Looking back 50 years, to April 1972, when we were newlyweds, my Bolivian-born husband, Guido, now a U.S citizen, had come here as a foreign student hoping to become a lawyer after finishing a year of law school in his country. Shortly after our marriage, he applied for U.S. residency. He was just starting college here. I had finished my BA in Social Sciences at San Diego State University two months earlier.

We were living with my parents as we had no money. He got a job as a journalist with a small Spanish language newspaper but the pay was very low. I was looking for a job.

I had just started taking birth control pills. Soon after I began feeling nauseous.

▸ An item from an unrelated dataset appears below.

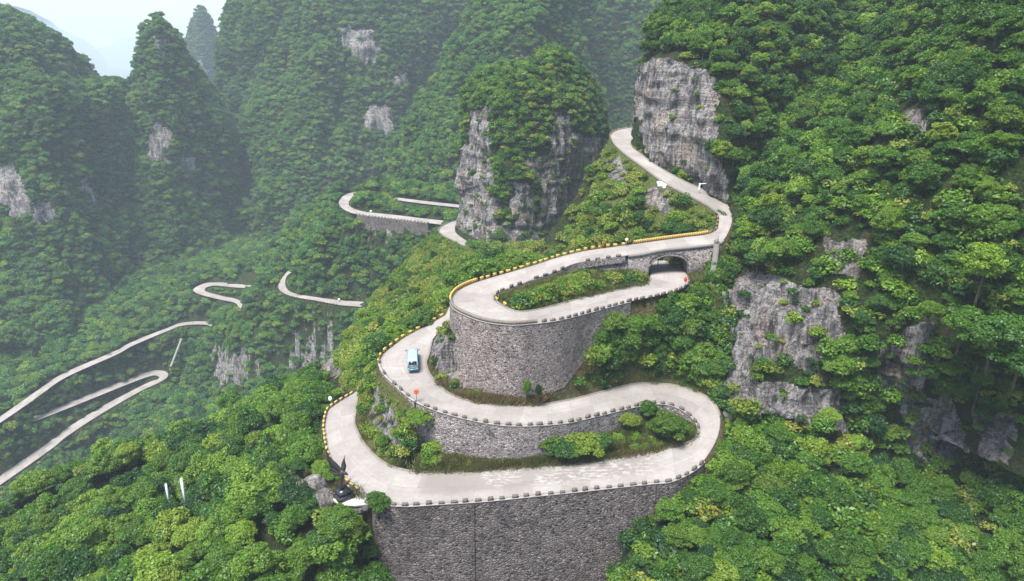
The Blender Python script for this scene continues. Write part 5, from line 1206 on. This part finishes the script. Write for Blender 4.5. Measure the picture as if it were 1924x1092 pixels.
# ------------------------------------------------------------------ camera, light, air
cam = bpy.data.cameras.new('camera'); cam.sensor_width = 36; cam.lens = F/1924*36; cam.clip_start = .5; cam.clip_end = 20000
co = obj('camera', cam); co.rotation_euler = (math.pi/2-PITCH, 0, 0); sc.camera = co
SUN_EL, SUN_AZ = math.radians(66), math.radians(-138)      # azimuth from +y towards +x
w = bpy.data.worlds.new('World'); sc.world = w; w.use_nodes = True
nt = w.node_tree; bg = nt.nodes['Background']
sky = nt.nodes.new('ShaderNodeTexSky'); sky.sky_type = 'NISHITA'; sky.sun_disc = False; sky.sun_elevation = SUN_EL; sky.sun_rotation = SUN_AZ
sky.air_density = 1.0; sky.dust_density = 1.6; sky.ozone_density = 1.
nt.links.new(sky.outputs[0], bg.inputs[0]); bg.inputs[1].default_value = .094
sun = bpy.data.lights.new('sun', 'SUN'); sun.energy = 3.0; sun.angle = math.radians(26); sun.color = (1, .965, .92)
d = Vector((math.sin(SUN_AZ)*math.cos(SUN_EL), math.cos(SUN_AZ)*math.cos(SUN_EL), math.sin(SUN_EL)))
so = obj('sun', sun); so.rotation_euler = d.to_track_quat('Z', 'Y').to_euler()
# the humid air over the valley
t = NT('humid_air'); vol = t.n('ShaderNodeVolumePrincipled'); t.set(vol, 'Color', (.78, .89, 1., 1)); t.set(vol, 'Density', HAZE); t.set(vol, 'Anisotropy', .0)
t.t.links.new(vol.outputs[0], t.out.inputs['Volume'])
if HAZE: hb = MB().box((0, 6000, (HZ0+HZ1)/2), (18200, 12800, HZ1-HZ0)).build('haze', t.m) ; tag(hb, kind='stuff')
vs = sc.view_settings; vs.view_transform = 'Standard'; vs.look = 'None'; vs.exposure = EXPO; vs.gamma = 1; vs.use_curve_mapping = False
sc.render.resolution_x = 1024; sc.render.resolution_y = 581
cy = sc.cycles; cy.max_bounces = 7; cy.diffuse_bounces = 3; cy.glossy_bounces = 2; cy.transmission_bounces = 4; cy.volume_bounces = 2; cy.transparent_max_bounces = 4
cy.use_denoising = True
try: cy.denoiser = 'OPENIMAGEDENOISE'
except Exception: pass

One of Guido’s friends suggested I might be pregnant. I thought, no way, I had been very careful. But he was right, I was pregnant. We had no intention of having a baby until we were more financially stable. My mom took me to a place nearby where I got an abortion.

My husband finished his university studies and got a job as a teacher with LAUSD where he worked for over 30 years. We raised our two children and Guido retired over 10 years ago.

My husband’s father, being a farm owner and a very faithful Catholic, had 25 children with three wives (he was widowed twice and remarried each time). His first wife died in childbirth, giving birth to their 12th child.

I know that families nowadays need to prevent so many births as we are already overpopulated on Earth. We are depleting the Earth’s natural resources and worsening pollution-caused climate change with human activities. I am one of the approximately one in four women in the U.S. who have had an abortion.

My husband and I have no regrets and I am horrified that many young women now will be forced to carry unwanted pregnancies to term or go to illegal back alley abortion providers risking their lives and their health.